> [TASK BRIEF] Reproduce the following material exactly, including every line.

> [MATERIAL PROVIDED]
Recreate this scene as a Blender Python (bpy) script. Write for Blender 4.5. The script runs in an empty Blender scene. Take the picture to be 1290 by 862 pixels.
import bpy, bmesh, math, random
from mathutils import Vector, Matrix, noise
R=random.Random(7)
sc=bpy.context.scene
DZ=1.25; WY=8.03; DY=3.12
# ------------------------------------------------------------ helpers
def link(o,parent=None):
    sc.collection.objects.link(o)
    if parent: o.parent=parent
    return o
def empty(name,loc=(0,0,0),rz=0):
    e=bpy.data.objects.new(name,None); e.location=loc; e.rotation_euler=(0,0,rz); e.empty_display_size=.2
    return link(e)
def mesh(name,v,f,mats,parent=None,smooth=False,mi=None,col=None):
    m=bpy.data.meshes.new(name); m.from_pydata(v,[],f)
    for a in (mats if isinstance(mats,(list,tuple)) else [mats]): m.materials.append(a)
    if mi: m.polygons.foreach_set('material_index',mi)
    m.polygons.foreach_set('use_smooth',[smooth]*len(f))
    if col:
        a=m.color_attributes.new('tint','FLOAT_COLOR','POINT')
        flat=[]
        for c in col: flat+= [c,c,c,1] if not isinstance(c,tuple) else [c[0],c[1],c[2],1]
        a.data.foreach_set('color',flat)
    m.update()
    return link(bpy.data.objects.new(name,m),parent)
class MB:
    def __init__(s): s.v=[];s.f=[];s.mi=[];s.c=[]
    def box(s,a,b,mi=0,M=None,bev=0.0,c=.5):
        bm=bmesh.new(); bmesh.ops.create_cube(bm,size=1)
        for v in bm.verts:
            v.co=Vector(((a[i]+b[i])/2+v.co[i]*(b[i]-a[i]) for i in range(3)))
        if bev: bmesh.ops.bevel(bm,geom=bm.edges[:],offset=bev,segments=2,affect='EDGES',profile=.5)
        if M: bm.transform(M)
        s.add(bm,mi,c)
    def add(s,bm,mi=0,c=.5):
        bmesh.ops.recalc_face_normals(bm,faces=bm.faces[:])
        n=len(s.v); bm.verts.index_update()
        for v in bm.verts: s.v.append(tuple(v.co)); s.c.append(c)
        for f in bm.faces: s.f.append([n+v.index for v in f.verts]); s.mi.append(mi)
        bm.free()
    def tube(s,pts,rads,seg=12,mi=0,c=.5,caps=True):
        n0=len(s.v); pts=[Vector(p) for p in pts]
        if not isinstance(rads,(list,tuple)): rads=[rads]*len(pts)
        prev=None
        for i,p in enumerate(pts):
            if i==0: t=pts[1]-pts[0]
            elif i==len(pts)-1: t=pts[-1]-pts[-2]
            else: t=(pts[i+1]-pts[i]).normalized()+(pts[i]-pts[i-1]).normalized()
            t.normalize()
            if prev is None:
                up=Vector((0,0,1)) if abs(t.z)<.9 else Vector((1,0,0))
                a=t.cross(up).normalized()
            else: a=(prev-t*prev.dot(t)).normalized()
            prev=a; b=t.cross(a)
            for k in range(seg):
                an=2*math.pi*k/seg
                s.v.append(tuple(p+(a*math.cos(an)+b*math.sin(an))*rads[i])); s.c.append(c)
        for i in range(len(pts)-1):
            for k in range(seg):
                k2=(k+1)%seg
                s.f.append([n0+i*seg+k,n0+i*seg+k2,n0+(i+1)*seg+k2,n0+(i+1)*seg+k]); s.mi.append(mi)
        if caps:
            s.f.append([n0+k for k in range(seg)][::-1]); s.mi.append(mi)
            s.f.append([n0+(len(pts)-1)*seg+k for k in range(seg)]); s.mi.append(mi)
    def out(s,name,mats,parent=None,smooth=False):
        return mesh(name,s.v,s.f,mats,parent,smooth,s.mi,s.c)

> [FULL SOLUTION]
Recreate this scene as a Blender Python (bpy) script. Write for Blender 4.5. The script runs in an empty Blender scene. Take the picture to be 1290 by 862 pixels.
import bpy, bmesh, math, random
from mathutils import Vector, Matrix, noise
R=random.Random(7)
sc=bpy.context.scene
DZ=1.25; WY=8.03; DY=3.12
# ------------------------------------------------------------ helpers
def link(o,parent=None):
    sc.collection.objects.link(o)
    if parent: o.parent=parent
    return o
def empty(name,loc=(0,0,0),rz=0):
    e=bpy.data.objects.new(name,None); e.location=loc; e.rotation_euler=(0,0,rz); e.empty_display_size=.2
    return link(e)
def mesh(name,v,f,mats,parent=None,smooth=False,mi=None,col=None):
    m=bpy.data.meshes.new(name); m.from_pydata(v,[],f)
    for a in (mats if isinstance(mats,(list,tuple)) else [mats]): m.materials.append(a)
    if mi: m.polygons.foreach_set('material_index',mi)
    m.polygons.foreach_set('use_smooth',[smooth]*len(f))
    if col:
        a=m.color_attributes.new('tint','FLOAT_COLOR','POINT')
        flat=[]
        for c in col: flat+= [c,c,c,1] if not isinstance(c,tuple) else [c[0],c[1],c[2],1]
        a.data.foreach_set('color',flat)
    m.update()
    return link(bpy.data.objects.new(name,m),parent)
class MB:
    def __init__(s): s.v=[];s.f=[];s.mi=[];s.c=[]
    def box(s,a,b,mi=0,M=None,bev=0.0,c=.5):
        bm=bmesh.new(); bmesh.ops.create_cube(bm,size=1)
        for v in bm.verts:
            v.co=Vector(((a[i]+b[i])/2+v.co[i]*(b[i]-a[i]) for i in range(3)))
        if bev: bmesh.ops.bevel(bm,geom=bm.edges[:],offset=bev,segments=2,affect='EDGES',profile=.5)
        if M: bm.transform(M)
        s.add(bm,mi,c)
    def add(s,bm,mi=0,c=.5):
        bmesh.ops.recalc_face_normals(bm,faces=bm.faces[:])
        n=len(s.v); bm.verts.index_update()
        for v in bm.verts: s.v.append(tuple(v.co)); s.c.append(c)
        for f in bm.faces: s.f.append([n+v.index for v in f.verts]); s.mi.append(mi)
        bm.free()
    def tube(s,pts,rads,seg=12,mi=0,c=.5,caps=True):
        n0=len(s.v); pts=[Vector(p) for p in pts]
        if not isinstance(rads,(list,tuple)): rads=[rads]*len(pts)
        prev=None
        for i,p in enumerate(pts):
            if i==0: t=pts[1]-pts[0]
            elif i==len(pts)-1: t=pts[-1]-pts[-2]
            else: t=(pts[i+1]-pts[i]).normalized()+(pts[i]-pts[i-1]).normalized()
            t.normalize()
            if prev is None:
                up=Vector((0,0,1)) if abs(t.z)<.9 else Vector((1,0,0))
                a=t.cross(up).normalized()
            else: a=(prev-t*prev.dot(t)).normalized()
            prev=a; b=t.cross(a)
            for k in range(seg):
                an=2*math.pi*k/seg
                s.v.append(tuple(p+(a*math.cos(an)+b*math.sin(an))*rads[i])); s.c.append(c)
        for i in range(len(pts)-1):
            for k in range(seg):
                k2=(k+1)%seg
                s.f.append([n0+i*seg+k,n0+i*seg+k2,n0+(i+1)*seg+k2,n0+(i+1)*seg+k]); s.mi.append(mi)
        if caps:
            s.f.append([n0+k for k in range(seg)][::-1]); s.mi.append(mi)
            s.f.append([n0+(len(pts)-1)*seg+k for k in range(seg)]); s.mi.append(mi)
    def out(s,name,mats,parent=None,smooth=False):
        return mesh(name,s.v,s.f,mats,parent,smooth,s.mi,s.c)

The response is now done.